National Records of Scotland

Preserving the past, Recording the present, Informing the future

Scottish Settlements Urban and Rural Areas in Scotland

Scottish Settlements Urban and Rural Areas in Scotland


Settlements in 2000

7. The attached set of maps shows the results of this year's exercise. Larger scale versions of the maps are available from the Scottish Executive Geographic Information Service (contact details in paragraph 21).

8. Of the estimated population of 5,119,200 in Scotland at mid-1999, some 4,648,010 (90.8 per cent) were assigned to 514 settlements covering 2.2 per cent of the land surface.

9. For Scotland as a whole there were 0.66 persons per hectare. This density averaged 27.16 in the settlements and 0.06 outside.

10. The largest settlement was Glasgow, which spread into 7 council areas: East Dunbartonshire, East Renfrewshire, Glasgow, North Lanarkshire, South Lanarkshire, Renfrewshire and West Dunbartonshire. The Glasgow settlement contained a population of around 1,090,530, some 21% of the population of Scotland.

11. There were 4 other settlements that contained more than 100,000 population each. These 4 settlements along with the Glasgow settlement contained some two-fifths of the population of Scotland. Table 1 shows the number of settlements by settlement size and the proportion of the Scottish population living in each size band. Also shown is that, in general, the density of population increases with size of settlement.

12. The council areas with proportionally the largest urban population were Glasgow City, the City of Edinburgh, and Dundee City with over 99 per cent of the population in settlements. Others with at least 98 per cent of the population in settlements were Aberdeen City, East Renfrewshire, Renfrewshire and West Dunbartonshire. Council areas with proportionally the least population in settlements were the three island areas of Eilean Siar, Orkney and Shetland with 54 per cent or less. Mainland Council areas with fewer than 70 per cent of their population in settlements were Aberdeenshire, Argyll & Bute, Dumfries & Galloway and Highland. The first column of Table 2 shows details.

13. It should be noted that the criteria used to define an 'urban' postcode - a preliminary stage in defining settlements - varied for some council areas.
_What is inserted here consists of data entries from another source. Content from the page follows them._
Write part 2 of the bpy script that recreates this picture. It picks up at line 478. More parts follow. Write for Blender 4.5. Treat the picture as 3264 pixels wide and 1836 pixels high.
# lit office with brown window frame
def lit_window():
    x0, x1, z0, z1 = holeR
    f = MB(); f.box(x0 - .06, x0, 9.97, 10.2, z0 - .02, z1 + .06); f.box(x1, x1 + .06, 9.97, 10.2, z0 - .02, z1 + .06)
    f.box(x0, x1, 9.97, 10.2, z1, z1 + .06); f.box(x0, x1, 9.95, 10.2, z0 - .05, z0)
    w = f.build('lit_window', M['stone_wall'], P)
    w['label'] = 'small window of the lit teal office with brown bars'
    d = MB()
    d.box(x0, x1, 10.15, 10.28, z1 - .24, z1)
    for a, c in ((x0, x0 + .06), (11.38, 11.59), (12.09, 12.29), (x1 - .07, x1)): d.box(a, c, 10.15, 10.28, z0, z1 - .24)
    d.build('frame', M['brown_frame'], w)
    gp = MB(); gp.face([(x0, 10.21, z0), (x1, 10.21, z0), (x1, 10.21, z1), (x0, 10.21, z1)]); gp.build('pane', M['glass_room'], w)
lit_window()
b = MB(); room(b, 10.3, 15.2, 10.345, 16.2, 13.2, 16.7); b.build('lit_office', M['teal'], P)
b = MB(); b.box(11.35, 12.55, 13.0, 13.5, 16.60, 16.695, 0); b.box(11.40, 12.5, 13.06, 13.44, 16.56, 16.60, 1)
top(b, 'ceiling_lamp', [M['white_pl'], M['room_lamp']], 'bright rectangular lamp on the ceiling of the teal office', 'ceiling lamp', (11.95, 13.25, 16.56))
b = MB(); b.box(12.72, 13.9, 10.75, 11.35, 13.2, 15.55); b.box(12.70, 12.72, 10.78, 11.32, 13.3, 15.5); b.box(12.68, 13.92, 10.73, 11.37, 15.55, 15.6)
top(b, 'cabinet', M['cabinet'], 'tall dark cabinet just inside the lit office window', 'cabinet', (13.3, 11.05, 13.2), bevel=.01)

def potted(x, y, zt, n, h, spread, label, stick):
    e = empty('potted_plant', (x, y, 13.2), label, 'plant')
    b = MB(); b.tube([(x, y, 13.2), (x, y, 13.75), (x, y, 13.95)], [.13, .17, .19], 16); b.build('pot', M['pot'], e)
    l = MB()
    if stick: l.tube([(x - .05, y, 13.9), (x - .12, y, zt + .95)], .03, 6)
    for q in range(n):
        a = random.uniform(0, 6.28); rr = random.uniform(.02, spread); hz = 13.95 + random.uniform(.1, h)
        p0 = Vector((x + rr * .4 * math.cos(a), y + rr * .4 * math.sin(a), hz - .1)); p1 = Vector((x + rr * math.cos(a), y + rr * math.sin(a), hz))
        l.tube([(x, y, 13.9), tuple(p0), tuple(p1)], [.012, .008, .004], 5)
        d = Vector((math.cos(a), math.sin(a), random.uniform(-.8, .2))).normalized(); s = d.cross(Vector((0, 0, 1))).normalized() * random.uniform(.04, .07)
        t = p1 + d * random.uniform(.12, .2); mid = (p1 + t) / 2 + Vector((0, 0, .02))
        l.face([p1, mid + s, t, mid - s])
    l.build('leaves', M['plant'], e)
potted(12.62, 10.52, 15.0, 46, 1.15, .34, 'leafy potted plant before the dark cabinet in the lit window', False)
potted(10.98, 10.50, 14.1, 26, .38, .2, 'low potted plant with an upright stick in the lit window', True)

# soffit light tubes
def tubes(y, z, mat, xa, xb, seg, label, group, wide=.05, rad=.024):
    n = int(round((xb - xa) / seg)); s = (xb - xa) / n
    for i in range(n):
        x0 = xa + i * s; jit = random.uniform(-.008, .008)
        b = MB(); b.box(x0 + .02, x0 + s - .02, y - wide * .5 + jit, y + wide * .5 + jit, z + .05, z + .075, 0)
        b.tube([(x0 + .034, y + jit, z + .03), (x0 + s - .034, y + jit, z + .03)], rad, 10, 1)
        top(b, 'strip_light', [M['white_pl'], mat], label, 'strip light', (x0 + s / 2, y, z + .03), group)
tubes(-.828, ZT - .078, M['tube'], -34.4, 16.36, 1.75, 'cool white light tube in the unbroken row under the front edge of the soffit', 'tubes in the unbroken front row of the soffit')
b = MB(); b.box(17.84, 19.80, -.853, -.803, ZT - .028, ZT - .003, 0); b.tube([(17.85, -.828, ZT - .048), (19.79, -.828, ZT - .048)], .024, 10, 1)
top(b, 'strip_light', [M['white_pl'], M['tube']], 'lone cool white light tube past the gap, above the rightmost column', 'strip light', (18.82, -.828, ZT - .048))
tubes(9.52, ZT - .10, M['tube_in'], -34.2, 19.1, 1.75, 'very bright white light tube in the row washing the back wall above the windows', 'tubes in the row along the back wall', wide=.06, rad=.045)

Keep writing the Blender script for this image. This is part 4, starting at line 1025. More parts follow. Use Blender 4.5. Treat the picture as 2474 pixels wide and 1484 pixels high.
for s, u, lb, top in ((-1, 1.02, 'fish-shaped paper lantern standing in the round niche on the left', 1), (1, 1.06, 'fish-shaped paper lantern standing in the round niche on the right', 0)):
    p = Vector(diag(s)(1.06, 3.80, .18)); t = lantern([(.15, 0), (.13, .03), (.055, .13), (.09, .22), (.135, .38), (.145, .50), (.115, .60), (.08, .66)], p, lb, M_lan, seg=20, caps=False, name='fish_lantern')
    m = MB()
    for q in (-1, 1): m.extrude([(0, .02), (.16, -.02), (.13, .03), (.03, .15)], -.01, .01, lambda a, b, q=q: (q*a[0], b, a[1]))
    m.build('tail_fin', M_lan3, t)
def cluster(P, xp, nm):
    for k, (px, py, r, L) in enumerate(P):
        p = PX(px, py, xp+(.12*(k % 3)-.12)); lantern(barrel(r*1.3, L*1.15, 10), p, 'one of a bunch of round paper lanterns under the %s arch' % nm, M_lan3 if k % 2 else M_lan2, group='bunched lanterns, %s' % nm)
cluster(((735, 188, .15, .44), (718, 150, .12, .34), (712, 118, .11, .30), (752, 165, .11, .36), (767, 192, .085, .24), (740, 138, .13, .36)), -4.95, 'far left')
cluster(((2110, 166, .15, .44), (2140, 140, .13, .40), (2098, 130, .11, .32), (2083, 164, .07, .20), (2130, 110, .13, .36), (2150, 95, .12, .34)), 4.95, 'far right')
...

This was in order to provide some continuity with the exercise to define 'localities' for the 1991 Census. Refer to paragraphs 8 and 9 of Annex B.
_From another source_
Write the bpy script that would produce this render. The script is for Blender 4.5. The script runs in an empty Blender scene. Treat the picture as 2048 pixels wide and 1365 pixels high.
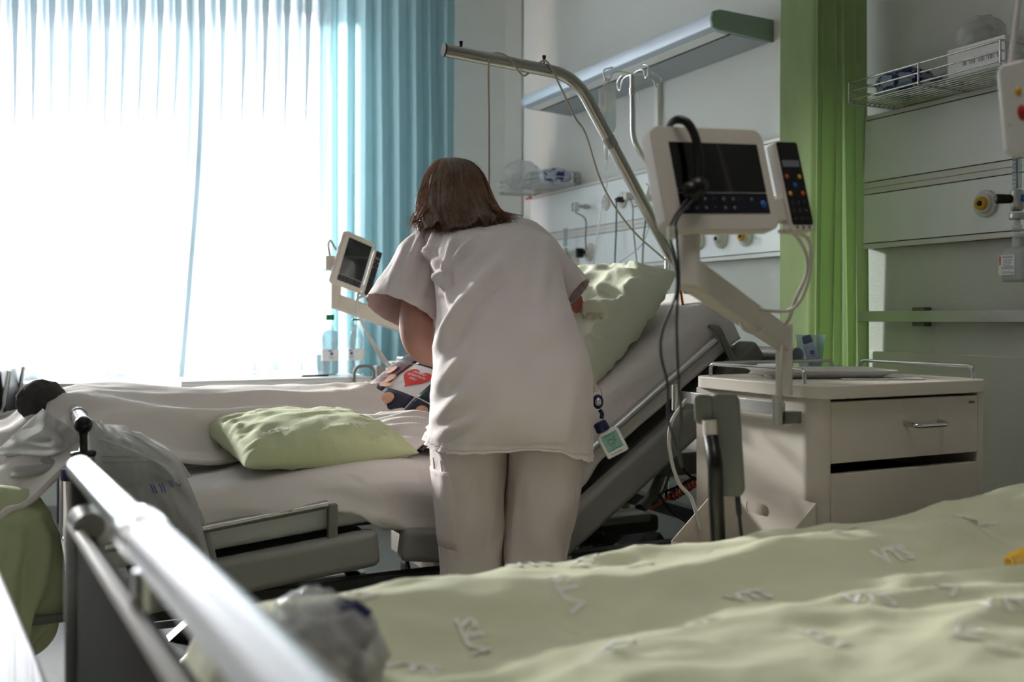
import bpy, bmesh, math, random
from mathutils import Vector, Matrix, noise
V = Vector
# ------------------------------------------------------------------ camera, world, lights
scene = bpy.context.scene
COL = scene.collection
FPX = 2000.0                       # focal length in pixels of a 2048 px wide frame
YAW = math.atan(974.0 / FPX)       # camera turned right from the direction of the head wall
SN, CS = math.sin(YAW), math.cos(YAW)
CAM = V((0, 0, 1.1))
FW = V((SN, CS, 0)); RT = V((CS, -SN, 0)); UP = V((0, 0, 1))

cd = bpy.data.cameras.new('camera')
cd.sensor_width = 36; cd.lens = 36 * FPX / 2048
cd.shift_y = -(682.5 - 635) / 2048
cd.clip_start = 0.02
cd.dof.use_dof = True; cd.dof.focus_distance = 2.62; cd.dof.aperture_fstop = 2.9
cam = bpy.data.objects.new('camera', cd); COL.objects.link(cam)
cam.location = CAM; cam.rotation_euler = (math.pi / 2, 0, -YAW)
scene.camera = cam

vs = scene.view_settings
vs.view_transform = 'Standard'; vs.look = 'None'; vs.gamma = 1; vs.use_curve_mapping = False
vs.exposure = 0.4
cy = scene.cycles
cy.use_denoising = True
cy.use_adaptive_sampling = True; cy.adaptive_threshold = .05; cy.adaptive_min_samples = 16
cy.max_bounces = 6; cy.transparent_max_bounces = 16; cy.diffuse_bounces = 4; cy.glossy_bounces = 3; cy.sample_clamp_indirect = 6

wd = bpy.data.worlds.new('overcast_sky'); scene.world = wd; wd.use_nodes = True
bg = wd.node_tree.nodes['Background']
bg.inputs[0].default_value = (1.0, 0.82, 0.855, 1); bg.inputs[1].default_value = 14.5

sd = bpy.data.lights.new('sun', 'SUN'); sd.energy = 46; sd.angle = math.radians(6); sd.color = (1, .93, .85)
sun = bpy.data.objects.new('sun', sd); COL.objects.link(sun)
SUN_FROM = V((-0.30, 0.90, 0.30)).normalized()
sun.rotation_euler = SUN_FROM.to_track_quat('Z', 'Y').to_euler()

WIN_T = 5.83                       # distance of the window wall along the view axis
WIN_A0, WIN_A1 = -5.2, -1.10      # window extent along the wall (camera-right axis)
WIN_Z0, WIN_Z1 = 0.79, 2.95
def Cf(a, t, z): return RT * a + FW * t + UP * z
pd_ = bpy.data.lights.new('window_portal', 'AREA'); pd_.shape = 'RECTANGLE'
pd_.size = WIN_A1 - WIN_A0; pd_.size_y = WIN_Z1 - WIN_Z0; pd_.cycles.is_portal = True
po = bpy.data.objects.new('window_portal', pd_); COL.objects.link(po)
po.location = Cf((WIN_A0 + WIN_A1) / 2, WIN_T + .2, (WIN_Z0 + WIN_Z1) / 2)
po.rotation_euler = FW.to_track_quat('Z', 'Y').to_euler()

# ------------------------------------------------------------------ helpers
def ray(x, y):
    return FW + RT * ((x - 1024) / FPX) + UP * ((635 - y) / FPX)
def Q(x, y, t): return CAM + ray(x, y) * t
def on_x(x, y, X): d = ray(x, y); return CAM + d * (X / d.x)
def on_y(x, y, Y): d = ray(x, y); return CAM + d * (Y / d.y)
def on_z(x, y, Z): d = ray(x, y); return CAM + d * ((Z - 1.1) / d.z)
def px(p):
    d = V(p) - CAM; t = d.dot(FW)
    return 1024 + FPX * d.dot(RT) / t, 635 - FPX * d.z / t

def lin(c):
    return c / 12.92 if c <= .04045 else ((c + .055) / 1.055) ** 2.4
def rgb(h):
    h = h.lstrip('#'); return tuple(lin(int(h[i:i + 2], 16) / 255) for i in (0, 2, 4))

MATS = {}
def mat(name, col, rough=.6, metal=0, bump=0, bscale=150, var=.05, vscale=6, trans=0, ior=1.45, wr=0, wscale=9, sheen=0, coat=0, spec=.5, aniso=None):
    """procedural principled material: noise colour variation, fine bump, broad wrinkle bump"""
    m = bpy.data.materials.new(name); m.use_nodes = True
    nt = m.node_tree; N = nt.nodes; L = nt.links
    b = N['Principled BSDF']
    c = rgb(col) if isinstance(col, str) else col
    tc = N.new('ShaderNodeTexCoord')
    src = tc.outputs['Object']
    if aniso:
        mp = N.new('ShaderNodeMapping'); mp.inputs['Scale'].default_value = aniso; L.new(src, mp.inputs[0]); src = mp.outputs[0]
    nz = N.new('ShaderNodeTexNoise'); nz.inputs['Scale'].default_value = vscale; nz.inputs['Detail'].default_value = 4
    L.new(src, nz.inputs['Vector'])
    rp = N.new('ShaderNodeValToRGB')
    rp.color_ramp.elements[0].position = .3; rp.color_ramp.elements[1].position = .7
    rp.color_ramp.elements[0].color = tuple(max(0, x * (1 - var)) for x in c) + (1,)
    rp.color_ramp.elements[1].color = tuple(min(1, x * (1 + var)) for x in c) + (1,)
    L.new(nz.outputs['Fac'], rp.inputs['Fac']); L.new(rp.outputs['Color'], b.inputs['Base Color'])
    b.inputs['Roughness'].default_value = rough; b.inputs['Metallic'].default_value = metal
    b.inputs['Transmission Weight'].default_value = trans; b.inputs['IOR'].default_value = ior
    b.inputs['Sheen Weight'].default_value = sheen; b.inputs['Coat Weight'].default_value = coat
    b.inputs['Specular IOR Level'].default_value = spec
    prev = None
    for st, sc_, dist in ((bump, bscale, .002), (wr, wscale, .03)):
        if st:
            n2 = N.new('ShaderNodeTexNoise'); n2.inputs['Scale'].default_value = sc_; n2.inputs['Detail'].default_value = 5
            L.new(src, n2.inputs['Vector'])
            bp = N.new('ShaderNodeBump'); bp.inputs['Strength'].default_value = st; bp.inputs['Distance'].default_value = dist
            L.new(n2.outputs['Fac'], bp.inputs['Height'])
            if prev: L.new(prev.outputs[0], bp.inputs['Normal'])
            prev = bp
    if prev: L.new(prev.outputs[0], b.inputs['Normal'])
    MATS[name] = m
    return m

def sheer(name, tint, body, f_trans, transl=.6):
    """thin cloth or film: part see-through, the rest scattering light both ways"""
    m = bpy.data.materials.new(name); m.use_nodes = True
    nt = m.node_tree; N = nt.nodes; L = nt.links; N.clear()
    out = N.new('ShaderNodeOutputMaterial')
    t = N.new('ShaderNodeBsdfTransparent'); t.inputs[0].default_value = (*rgb(tint), 1)
    d = N.new('ShaderNodeBsdfDiffuse'); d.inputs[0].default_value = (*rgb(body), 1)
    s = N.new('ShaderNodeBsdfTranslucent'); s.inputs[0].default_value = (*rgb(body), 1)
    nz = N.new('ShaderNodeTexNoise'); nz.inputs['Scale'].default_value = 14
    mr = N.new('ShaderNodeMapRange'); mr.inputs[3].default_value = max(0, f_trans - .05); mr.inputs[4].default_value = min(1, f_trans + .05)
    L.new(nz.outputs['Fac'], mr.inputs[0])
    m1 = N.new('ShaderNodeMixShader'); m1.inputs[0].default_value = transl
    L.new(d.outputs[0], m1.inputs[1]); L.new(s.outputs[0], m1.inputs[2])
    m2 = N.new('ShaderNodeMixShader'); L.new(mr.outputs[0], m2.inputs[0])
    L.new(m1.outputs[0], m2.inputs[1]); L.new(t.outputs[0], m2.inputs[2])
    L.new(m2.outputs[0], out.inputs[0])
    MATS[name] = m; return m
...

14. As might be expected, the higher the proportion of the population in settlements in a council area, the more densely populated it is. However, the relationship is far from linear even when plotted using a logarithmic scale (go to Figure 1).

15. This can be explained more clearly from Figure 2, which shows urban density by proportion of the population in settlements. While the figure does appear to show a linear relationship it is not the one that we would expect. Ideally the line should be horizontal, indicating that all urban areas have roughly the same population per hectare.
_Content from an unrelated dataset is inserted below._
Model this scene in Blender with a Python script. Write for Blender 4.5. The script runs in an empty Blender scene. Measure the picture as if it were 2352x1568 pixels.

16. Table 2 shows this variation in the population density within settlements in more detail. This density was particularly low in the island areas of Eilean Siar and Shetland - no doubt reflecting the low density thresholds used to identify urban postcodes in these areas. (The setting of thresholds will need to be re-examined with related factors in any future exercise - refer to paragraph 18 of Annex C.) The mainland council areas of Highland and Argyll & Bute also had relatively low population densities within settlements. These four council areas are shown in Figure 2.